How to use overloaded explicit conversion operators?

I have a type defined in C# like this:

struct F {
    public static explicit operator F(long value) {}
    public static explicit operator long(F value) {}
    public static explicit operator F(double value) {}
    public static explicit operator double(F value) {}
    // more conversion operators
}

In F# if I want to create it from a long, the only way I found is:

let l = F.op_Explicit 3L

I tried creating an inline function to make this nicer:

let inline f a = F.op_Explicit a

But this doesn't compile. I also tried with a member constraint:

let inline f (x:^a) = (F: (static member op_Explicit : ^a -> F) x) 

And that doesn't compile either.

Is it possible to define a function or operator to choose the right overload?
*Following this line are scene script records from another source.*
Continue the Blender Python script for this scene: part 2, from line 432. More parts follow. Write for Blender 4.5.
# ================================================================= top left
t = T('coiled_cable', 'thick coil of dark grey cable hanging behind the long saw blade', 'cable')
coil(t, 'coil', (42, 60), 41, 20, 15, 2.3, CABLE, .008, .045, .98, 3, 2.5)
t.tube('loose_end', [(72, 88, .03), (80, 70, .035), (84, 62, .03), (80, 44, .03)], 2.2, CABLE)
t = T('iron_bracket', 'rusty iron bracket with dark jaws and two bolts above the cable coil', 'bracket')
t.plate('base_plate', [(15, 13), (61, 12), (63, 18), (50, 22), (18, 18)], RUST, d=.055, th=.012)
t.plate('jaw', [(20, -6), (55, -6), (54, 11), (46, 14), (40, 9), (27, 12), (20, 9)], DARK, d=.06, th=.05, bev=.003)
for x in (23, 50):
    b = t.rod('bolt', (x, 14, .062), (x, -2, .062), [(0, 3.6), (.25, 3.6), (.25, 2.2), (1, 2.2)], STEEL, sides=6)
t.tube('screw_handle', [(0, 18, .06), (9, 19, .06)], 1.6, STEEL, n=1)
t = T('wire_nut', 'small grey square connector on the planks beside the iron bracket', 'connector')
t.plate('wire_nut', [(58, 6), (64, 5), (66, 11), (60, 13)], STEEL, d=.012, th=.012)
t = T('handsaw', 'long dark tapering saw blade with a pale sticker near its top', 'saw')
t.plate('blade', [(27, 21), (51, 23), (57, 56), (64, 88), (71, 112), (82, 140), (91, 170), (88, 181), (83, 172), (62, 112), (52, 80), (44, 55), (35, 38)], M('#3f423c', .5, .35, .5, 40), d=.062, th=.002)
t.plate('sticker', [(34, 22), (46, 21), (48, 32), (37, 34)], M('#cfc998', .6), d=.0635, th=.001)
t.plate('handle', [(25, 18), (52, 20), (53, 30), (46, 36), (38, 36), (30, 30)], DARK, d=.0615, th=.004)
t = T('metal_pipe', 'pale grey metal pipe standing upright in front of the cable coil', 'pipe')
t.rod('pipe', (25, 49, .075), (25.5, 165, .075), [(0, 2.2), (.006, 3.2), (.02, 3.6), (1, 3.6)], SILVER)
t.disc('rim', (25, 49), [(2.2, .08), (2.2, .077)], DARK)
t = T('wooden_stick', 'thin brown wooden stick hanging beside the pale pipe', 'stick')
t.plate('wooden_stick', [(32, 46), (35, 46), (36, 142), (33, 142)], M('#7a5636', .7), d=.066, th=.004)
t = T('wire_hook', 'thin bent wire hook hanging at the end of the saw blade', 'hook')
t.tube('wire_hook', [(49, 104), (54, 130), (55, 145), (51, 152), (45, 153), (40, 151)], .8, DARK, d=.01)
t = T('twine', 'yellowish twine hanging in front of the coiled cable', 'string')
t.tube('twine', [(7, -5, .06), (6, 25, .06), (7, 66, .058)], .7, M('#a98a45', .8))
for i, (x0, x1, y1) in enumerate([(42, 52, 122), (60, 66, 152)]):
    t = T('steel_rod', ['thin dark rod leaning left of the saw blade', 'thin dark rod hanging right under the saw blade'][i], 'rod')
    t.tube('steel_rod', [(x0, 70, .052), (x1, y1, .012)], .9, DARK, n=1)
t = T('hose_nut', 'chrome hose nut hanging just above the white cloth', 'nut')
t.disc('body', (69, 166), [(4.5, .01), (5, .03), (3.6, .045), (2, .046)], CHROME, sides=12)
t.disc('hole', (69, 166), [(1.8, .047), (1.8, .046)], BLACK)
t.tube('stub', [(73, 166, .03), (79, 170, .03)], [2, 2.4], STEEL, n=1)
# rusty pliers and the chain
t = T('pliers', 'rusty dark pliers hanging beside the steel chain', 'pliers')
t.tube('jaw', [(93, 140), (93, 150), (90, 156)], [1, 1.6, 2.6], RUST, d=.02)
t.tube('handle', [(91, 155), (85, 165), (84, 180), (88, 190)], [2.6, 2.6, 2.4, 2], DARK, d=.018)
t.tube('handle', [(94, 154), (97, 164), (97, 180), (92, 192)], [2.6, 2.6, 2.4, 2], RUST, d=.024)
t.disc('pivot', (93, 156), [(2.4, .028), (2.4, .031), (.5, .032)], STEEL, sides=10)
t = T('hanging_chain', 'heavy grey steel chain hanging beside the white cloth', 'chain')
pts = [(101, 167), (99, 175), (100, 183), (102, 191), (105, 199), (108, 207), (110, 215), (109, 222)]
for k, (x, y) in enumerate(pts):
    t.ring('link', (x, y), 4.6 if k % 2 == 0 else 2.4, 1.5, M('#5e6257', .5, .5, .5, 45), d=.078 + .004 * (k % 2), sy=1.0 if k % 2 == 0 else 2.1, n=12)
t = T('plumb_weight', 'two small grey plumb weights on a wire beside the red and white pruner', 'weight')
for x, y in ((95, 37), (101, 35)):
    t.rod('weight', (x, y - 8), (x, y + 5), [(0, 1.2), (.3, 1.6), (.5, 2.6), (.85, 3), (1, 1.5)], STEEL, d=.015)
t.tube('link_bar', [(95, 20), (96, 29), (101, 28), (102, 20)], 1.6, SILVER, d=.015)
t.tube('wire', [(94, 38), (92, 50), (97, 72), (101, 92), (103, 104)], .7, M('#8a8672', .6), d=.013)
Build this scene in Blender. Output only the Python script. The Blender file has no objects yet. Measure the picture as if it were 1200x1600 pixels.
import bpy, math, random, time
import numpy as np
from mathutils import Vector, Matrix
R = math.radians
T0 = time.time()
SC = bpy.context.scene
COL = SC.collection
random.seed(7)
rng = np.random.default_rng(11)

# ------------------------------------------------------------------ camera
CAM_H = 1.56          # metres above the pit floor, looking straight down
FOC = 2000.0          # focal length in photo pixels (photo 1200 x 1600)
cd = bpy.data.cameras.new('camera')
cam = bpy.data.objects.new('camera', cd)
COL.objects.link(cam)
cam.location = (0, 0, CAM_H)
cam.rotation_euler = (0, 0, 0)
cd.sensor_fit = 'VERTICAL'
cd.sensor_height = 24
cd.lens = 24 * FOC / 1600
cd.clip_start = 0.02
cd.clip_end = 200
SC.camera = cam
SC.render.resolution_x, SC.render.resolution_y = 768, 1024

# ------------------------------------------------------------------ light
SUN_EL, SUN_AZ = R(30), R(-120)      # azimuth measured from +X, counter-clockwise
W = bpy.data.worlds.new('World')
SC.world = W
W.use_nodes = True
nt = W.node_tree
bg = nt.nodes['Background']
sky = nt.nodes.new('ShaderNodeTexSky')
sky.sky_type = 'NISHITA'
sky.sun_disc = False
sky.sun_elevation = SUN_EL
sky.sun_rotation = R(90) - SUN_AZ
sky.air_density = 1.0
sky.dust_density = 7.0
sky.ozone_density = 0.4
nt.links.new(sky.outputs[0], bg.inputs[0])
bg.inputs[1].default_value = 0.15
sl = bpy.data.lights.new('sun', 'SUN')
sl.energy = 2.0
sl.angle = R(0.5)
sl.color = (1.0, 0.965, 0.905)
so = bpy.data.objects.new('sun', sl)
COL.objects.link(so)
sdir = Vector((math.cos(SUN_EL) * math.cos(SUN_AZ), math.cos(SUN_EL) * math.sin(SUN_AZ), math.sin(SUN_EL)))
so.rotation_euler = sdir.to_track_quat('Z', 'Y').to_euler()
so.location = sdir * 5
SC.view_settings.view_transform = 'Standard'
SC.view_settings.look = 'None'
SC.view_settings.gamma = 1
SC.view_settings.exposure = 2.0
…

On a side note, it does work nicely in the opposite direction:

let f = someF |> int64 // calls the right conversion operator

Upvotes: 7

Views: 500

Answers (1)

kvb
kvb

Reputation: 55184

It's not valid to have a member constraint on a single concrete type; however, this might work for you:

let inline f (x:^a) : F =
    let inline g x = ((^b or ^c):(static member op_Explicit : ^b -> ^c) x)
    g x

This has the more general type f : ^a -> F when ( ^a or F) : (static member op_Explicit : ^a -> F), which is a type that is impossible to manually annotate any value with!